Israel diz temer o cenário de pesadelo de palestinos forçando a cerca e se infiltrando em seu território, onde poderiam ameaçar populações civis. Ele alertou que usaria "todos os meios" para proteger a fronteira, seus soldados e civis.
A liderança palestina denuncia um "massacre".
A Faixa de Gaza é, desde o dia 30 de março, palco de um movimento de protesto em massa chamado de a "Grande marcha do retorno", que reivindica o direito dos palestinos de retornarem às terras de onde fugiram, ou foram expulsos na criação de Israel em 1948.
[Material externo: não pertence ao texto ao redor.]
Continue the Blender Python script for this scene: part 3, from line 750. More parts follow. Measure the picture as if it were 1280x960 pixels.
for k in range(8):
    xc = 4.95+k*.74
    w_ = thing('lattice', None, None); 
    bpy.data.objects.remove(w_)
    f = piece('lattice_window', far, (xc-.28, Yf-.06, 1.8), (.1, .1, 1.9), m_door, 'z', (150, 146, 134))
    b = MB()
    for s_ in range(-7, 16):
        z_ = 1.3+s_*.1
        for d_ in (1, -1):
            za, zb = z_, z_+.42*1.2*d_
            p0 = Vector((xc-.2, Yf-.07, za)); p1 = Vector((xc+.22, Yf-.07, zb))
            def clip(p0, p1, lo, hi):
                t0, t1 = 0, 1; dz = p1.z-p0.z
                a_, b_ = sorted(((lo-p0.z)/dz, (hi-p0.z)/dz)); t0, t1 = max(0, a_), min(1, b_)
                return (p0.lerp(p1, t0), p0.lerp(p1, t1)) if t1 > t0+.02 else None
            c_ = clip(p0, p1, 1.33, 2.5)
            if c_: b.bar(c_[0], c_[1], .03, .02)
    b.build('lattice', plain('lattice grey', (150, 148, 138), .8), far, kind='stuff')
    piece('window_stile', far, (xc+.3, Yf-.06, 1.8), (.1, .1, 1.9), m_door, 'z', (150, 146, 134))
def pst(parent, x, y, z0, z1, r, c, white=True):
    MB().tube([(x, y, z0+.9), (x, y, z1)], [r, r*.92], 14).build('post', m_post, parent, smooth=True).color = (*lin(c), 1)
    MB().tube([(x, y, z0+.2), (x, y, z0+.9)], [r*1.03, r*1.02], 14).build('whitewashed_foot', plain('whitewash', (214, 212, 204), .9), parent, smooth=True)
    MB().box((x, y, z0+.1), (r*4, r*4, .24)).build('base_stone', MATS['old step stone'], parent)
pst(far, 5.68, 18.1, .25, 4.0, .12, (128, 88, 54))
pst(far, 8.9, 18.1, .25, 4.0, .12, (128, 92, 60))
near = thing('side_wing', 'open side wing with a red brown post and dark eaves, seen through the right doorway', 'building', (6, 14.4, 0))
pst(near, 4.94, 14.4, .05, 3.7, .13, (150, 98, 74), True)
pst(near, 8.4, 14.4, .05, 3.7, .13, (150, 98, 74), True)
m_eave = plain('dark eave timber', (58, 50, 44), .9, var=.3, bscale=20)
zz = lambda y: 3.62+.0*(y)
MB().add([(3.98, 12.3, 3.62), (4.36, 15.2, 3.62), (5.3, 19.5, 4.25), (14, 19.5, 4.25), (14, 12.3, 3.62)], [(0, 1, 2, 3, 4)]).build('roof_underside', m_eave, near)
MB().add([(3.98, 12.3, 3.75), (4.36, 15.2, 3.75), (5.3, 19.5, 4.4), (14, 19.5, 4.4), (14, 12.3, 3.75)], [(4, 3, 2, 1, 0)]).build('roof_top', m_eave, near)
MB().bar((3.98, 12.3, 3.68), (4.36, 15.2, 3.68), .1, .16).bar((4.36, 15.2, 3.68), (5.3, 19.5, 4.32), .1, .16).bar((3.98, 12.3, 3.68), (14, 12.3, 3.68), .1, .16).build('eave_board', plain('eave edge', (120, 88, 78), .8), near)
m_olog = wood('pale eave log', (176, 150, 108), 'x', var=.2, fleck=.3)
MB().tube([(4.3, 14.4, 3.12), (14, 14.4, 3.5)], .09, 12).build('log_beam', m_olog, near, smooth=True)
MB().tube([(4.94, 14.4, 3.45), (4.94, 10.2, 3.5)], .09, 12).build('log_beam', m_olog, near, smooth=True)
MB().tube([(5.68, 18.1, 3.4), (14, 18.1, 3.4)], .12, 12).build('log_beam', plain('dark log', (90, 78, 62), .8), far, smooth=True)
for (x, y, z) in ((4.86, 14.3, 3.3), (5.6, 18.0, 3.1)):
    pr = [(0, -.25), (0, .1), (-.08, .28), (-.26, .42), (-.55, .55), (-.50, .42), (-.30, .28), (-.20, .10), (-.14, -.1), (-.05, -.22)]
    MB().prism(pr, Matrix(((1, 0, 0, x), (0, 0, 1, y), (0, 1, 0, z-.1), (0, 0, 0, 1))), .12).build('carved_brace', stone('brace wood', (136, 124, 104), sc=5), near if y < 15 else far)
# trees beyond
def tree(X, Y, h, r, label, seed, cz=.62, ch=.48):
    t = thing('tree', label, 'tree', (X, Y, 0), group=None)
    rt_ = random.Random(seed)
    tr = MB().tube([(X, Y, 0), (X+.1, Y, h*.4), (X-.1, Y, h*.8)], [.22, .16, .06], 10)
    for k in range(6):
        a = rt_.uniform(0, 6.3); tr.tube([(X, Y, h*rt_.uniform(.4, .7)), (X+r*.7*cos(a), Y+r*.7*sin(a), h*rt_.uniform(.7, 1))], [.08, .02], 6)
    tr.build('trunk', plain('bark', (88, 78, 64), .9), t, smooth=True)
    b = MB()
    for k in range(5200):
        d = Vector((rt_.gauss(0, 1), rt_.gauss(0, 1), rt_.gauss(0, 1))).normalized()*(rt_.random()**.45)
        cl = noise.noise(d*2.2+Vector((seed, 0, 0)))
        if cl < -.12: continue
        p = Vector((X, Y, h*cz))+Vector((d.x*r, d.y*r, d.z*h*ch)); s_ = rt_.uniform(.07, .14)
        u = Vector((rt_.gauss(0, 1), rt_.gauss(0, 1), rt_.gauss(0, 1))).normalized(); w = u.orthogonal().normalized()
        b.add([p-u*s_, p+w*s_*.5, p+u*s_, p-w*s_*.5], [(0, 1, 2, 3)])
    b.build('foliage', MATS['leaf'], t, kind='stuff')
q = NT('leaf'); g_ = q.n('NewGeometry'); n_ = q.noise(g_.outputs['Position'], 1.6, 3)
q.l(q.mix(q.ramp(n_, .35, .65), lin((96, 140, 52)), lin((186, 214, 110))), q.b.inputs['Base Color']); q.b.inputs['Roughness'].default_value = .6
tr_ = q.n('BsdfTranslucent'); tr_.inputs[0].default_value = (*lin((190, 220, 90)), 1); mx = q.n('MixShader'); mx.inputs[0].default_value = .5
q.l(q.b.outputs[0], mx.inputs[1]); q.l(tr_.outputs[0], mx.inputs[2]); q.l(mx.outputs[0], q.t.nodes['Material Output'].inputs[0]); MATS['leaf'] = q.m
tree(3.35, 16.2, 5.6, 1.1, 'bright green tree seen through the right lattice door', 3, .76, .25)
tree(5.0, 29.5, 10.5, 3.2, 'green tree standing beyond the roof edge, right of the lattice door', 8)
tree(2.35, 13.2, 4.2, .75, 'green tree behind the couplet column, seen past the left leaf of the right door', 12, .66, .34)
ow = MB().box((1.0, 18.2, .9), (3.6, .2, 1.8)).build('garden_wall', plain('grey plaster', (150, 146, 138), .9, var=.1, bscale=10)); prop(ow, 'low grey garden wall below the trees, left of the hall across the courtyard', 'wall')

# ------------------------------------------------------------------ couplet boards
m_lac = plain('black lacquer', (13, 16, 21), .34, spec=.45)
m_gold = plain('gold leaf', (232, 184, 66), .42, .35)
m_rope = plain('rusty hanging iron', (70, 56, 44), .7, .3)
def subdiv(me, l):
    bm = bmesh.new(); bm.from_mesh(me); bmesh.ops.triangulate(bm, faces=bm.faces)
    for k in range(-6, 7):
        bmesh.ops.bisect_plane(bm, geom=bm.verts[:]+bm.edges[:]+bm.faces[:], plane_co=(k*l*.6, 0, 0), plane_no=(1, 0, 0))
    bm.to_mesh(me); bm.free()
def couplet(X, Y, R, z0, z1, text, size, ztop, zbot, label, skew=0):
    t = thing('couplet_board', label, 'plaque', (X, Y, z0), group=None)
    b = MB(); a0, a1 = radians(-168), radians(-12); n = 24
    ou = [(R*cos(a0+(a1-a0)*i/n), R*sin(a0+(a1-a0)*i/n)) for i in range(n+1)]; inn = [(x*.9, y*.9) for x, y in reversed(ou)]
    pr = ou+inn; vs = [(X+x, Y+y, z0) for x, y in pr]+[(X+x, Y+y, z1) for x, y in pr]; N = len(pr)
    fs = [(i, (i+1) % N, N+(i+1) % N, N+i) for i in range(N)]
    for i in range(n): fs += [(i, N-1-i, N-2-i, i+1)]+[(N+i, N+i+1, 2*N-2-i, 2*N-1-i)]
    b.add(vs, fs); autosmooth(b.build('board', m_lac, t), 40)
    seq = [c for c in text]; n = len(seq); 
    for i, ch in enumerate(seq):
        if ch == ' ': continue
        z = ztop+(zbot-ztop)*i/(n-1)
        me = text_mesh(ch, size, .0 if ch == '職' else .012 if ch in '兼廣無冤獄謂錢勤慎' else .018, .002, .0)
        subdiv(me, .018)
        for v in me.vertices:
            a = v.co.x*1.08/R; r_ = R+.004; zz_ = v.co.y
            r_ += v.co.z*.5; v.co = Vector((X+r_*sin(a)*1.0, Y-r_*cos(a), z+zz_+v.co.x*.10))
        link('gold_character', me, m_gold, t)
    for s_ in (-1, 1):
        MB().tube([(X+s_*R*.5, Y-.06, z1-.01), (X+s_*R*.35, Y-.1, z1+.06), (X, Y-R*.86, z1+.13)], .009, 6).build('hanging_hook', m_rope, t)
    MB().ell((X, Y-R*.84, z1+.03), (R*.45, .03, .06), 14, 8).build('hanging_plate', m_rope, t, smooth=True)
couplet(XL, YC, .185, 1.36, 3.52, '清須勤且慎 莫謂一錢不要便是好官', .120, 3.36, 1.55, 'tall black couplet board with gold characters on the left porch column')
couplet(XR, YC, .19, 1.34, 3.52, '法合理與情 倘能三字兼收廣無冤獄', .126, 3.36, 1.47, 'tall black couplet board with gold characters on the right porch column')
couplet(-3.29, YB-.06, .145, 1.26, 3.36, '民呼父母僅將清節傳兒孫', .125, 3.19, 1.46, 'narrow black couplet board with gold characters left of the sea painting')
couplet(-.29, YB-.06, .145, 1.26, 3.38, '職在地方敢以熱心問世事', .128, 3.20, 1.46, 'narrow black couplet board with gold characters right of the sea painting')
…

O movimento atraiu dezenas de milhares de palestinos, homens, mulheres e crianças, ao longo da fronteira.
Enquanto a maioria dos moradores de Gaza se mantém a distância da barreira de segurança, alguns grupos desafiam a morte atirando pedras, ou rolando pneus em chamas contra soldados israelenses.
Desde 30 de março, 115 palestinos foram mortos. Apenas um soldado israelense foi ferido.
A "Marcha do retorno" deveria terminar com o "Nakba", mas a inauguração da embaixada americana em Jerusalém agitou ainda mais a situação.